_What needs to be done:_ Check the listing below for lines that hold "script". How many are there? Please give only the number.

-------- Recorded information

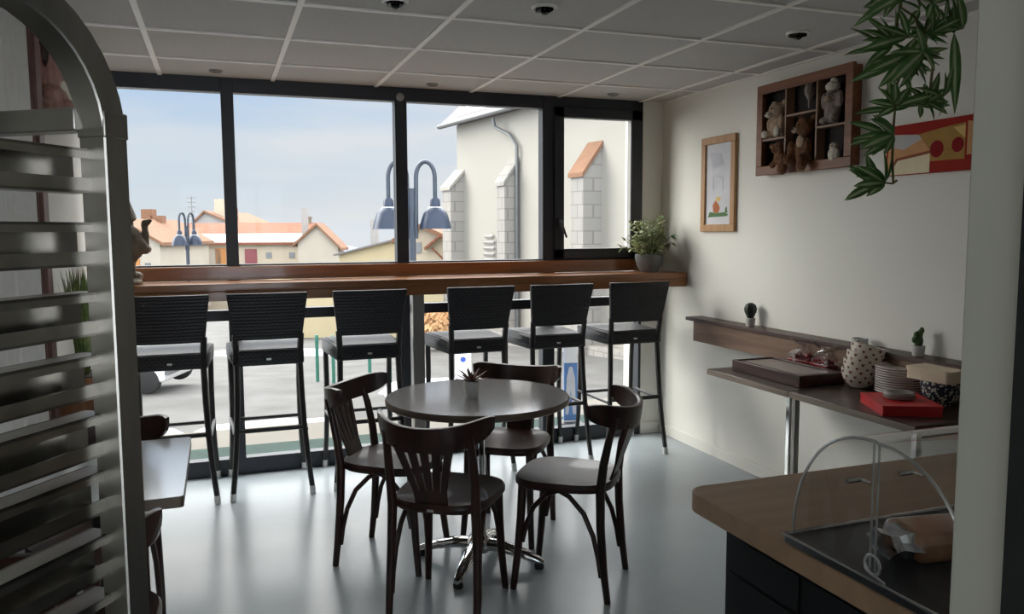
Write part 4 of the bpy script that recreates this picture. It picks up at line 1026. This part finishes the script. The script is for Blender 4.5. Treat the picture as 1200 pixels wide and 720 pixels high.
def window_part(b, r, d, z, w, h, m): b.box((r, d, z), (w, .06, h), m=m)
def house(name, label, r0, r1, d, dep, eave, ridge, wall, roof, wins=(), snow=False, chim=(), extra=None):
    """house with the ridge parallel to its front; local x along the front, y in depth, z from the ground"""
    g = gz(d); t = outdoor(name, label, 'building', (r0+r1)/2, d, g)
    w, E_, R_ = r1-r0, eave-g, ridge-g
    B().prism([(0, 0), (dep, 0), (dep, E_), (dep/2, R_-.12), (0, E_)], (w, 0, 0), (-w/2, 0, 0), (0,1,0), (0,0,1)).build('walls', wall, t, smooth=False)
    ov = .35; sl = (R_-E_)/(dep/2); b = B()
    for s in (0, 1):
        y0_, y1_ = (-ov, dep/2) if s == 0 else (dep+ov, dep/2)
        z0_ = E_ - ov*sl
        V = [(-w/2-ov, y0_, z0_), (w/2+ov, y0_, z0_), (w/2+ov, y1_, R_), (-w/2-ov, y1_, R_)]
        q = [b.bm.verts.new(p) for p in V] + [b.bm.verts.new(Vector(p) + Vector((0,0,.16))) for p in V]
        for f_ in ((3,2,1,0), (4,5,6,7), (0,1,5,4), (1,2,6,5), (2,3,7,6), (3,0,4,7)): b._face([q[i] for i in f_])
    b.build('roof', roof, t, smooth=False)
    if snow:
        k0, k1 = snow; b = B()
        V = [(-w/2-.3, -ov+k0*(dep/2+ov), E_-ov*sl+.165+k0*(dep/2+ov)*sl), (w/2+.3, -ov+k0*(dep/2+ov), E_-ov*sl+.165+k0*(dep/2+ov)*sl), (w/2+.3, -ov+k1*(dep/2+ov), E_-ov*sl+.165+k1*(dep/2+ov)*sl), (-w/2-.3, -ov+k1*(dep/2+ov), E_-ov*sl+.165+k1*(dep/2+ov)*sl)]
        q = [b.bm.verts.new(p) for p in V] + [b.bm.verts.new(Vector(p) + Vector((0,0,.12))) for p in V]
        for f_ in ((3,2,1,0), (4,5,6,7), (0,1,5,4), (1,2,6,5), (2,3,7,6), (3,0,4,7)): b._face([q[i] for i in f_])
        b.build('roof_snow', 'snow', t, smooth=False)
    for (x_, z_, ww, hh, m_) in wins: B().box((x_-(r0+r1)/2, -.02, z_-g), (ww, .08, hh)).build('window', m_, t)
    for (x_, y_, zt, ww) in chim:
        b = B(); zb = R_ - abs(y_-dep/2)*sl - .3; b.box((x_-(r0+r1)/2, y_, (zb+zt-g)/2), (ww, ww, zt-g-zb)); b.box((x_-(r0+r1)/2, y_, zt-g-.1), (ww*1.25, ww*1.25, .15)); b.build('chimney', 'stone', t, smooth=False)
    return t
def X(px, d): return (px-600)/F*d
def Zp(py, d): return EYE + (271-py)/F*d
D = 60
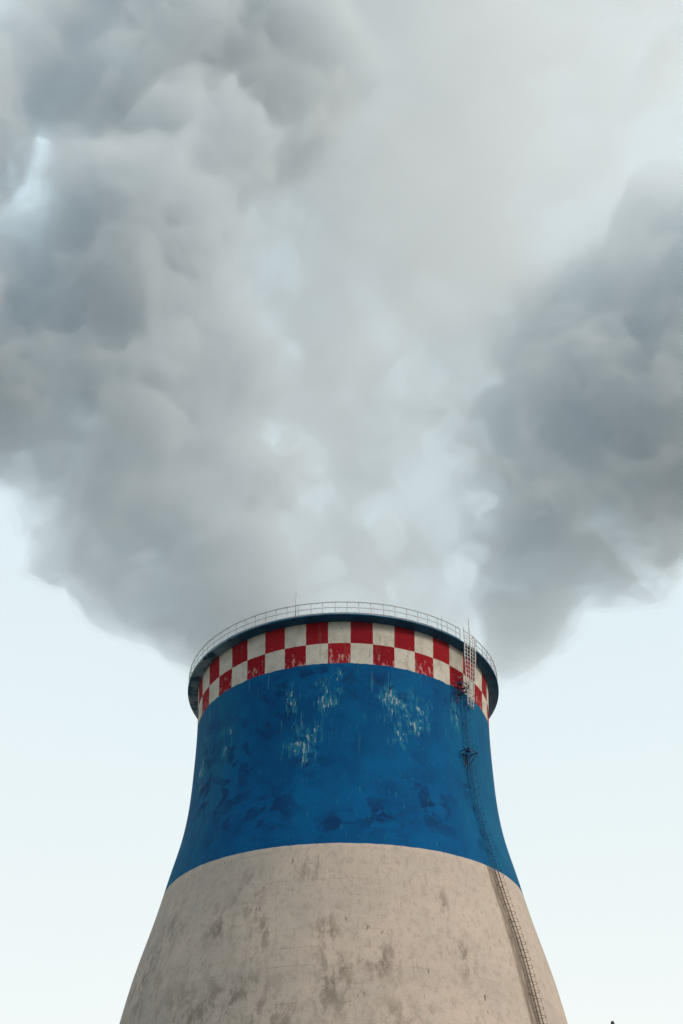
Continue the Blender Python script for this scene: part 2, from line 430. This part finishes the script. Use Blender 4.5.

----------------

_Full answer:_ 2